Sunday, April 18, 2010

The Spellmans Strike Again by Lisa Lutz, a Review

From San Jose Mercury News --

It's a Mystery: 'Strike Again' spells the last for Lutz's whacked-out family series --

By Roberta Alexander --
03/14/2010 --

Gripping characters stride across the landscape this month, making for good mystery reading.

"The Spellmans Strike Again" by Lisa Lutz (Simon & Schuster, $25, 388 pages). The Spellmans do not run your ordinary private investigation business. Members of this San Francisco family interfere endlessly with each other's lives.



This fourth and final book is funny, troubling and addictive. If you don't think about what life in such a family would be like, you can skip the "troubling" aspect.

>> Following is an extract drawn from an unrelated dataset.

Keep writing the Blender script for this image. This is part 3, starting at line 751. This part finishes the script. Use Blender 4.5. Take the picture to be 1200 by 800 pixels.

There's Isabel, a 32-year-old recovering delinquent, her unemployed attorney brother David and her teenage sister Rae. Their mother's mission appears to be getting rid of Izzy's boyfriends.

The crux of this book is not the plot, which deals with improper convictions and a shady PI competitor, but this lunatic clan, with its mandatory Sunday dinners, its missing antique doorknobs and Rae's refusal to ride the bus.

There is no way to describe what happens here, but finding out is a lot of fun.

And kudos to Lutz for quitting while she's ahead. Plenty of fine series fizzle when they go on too long.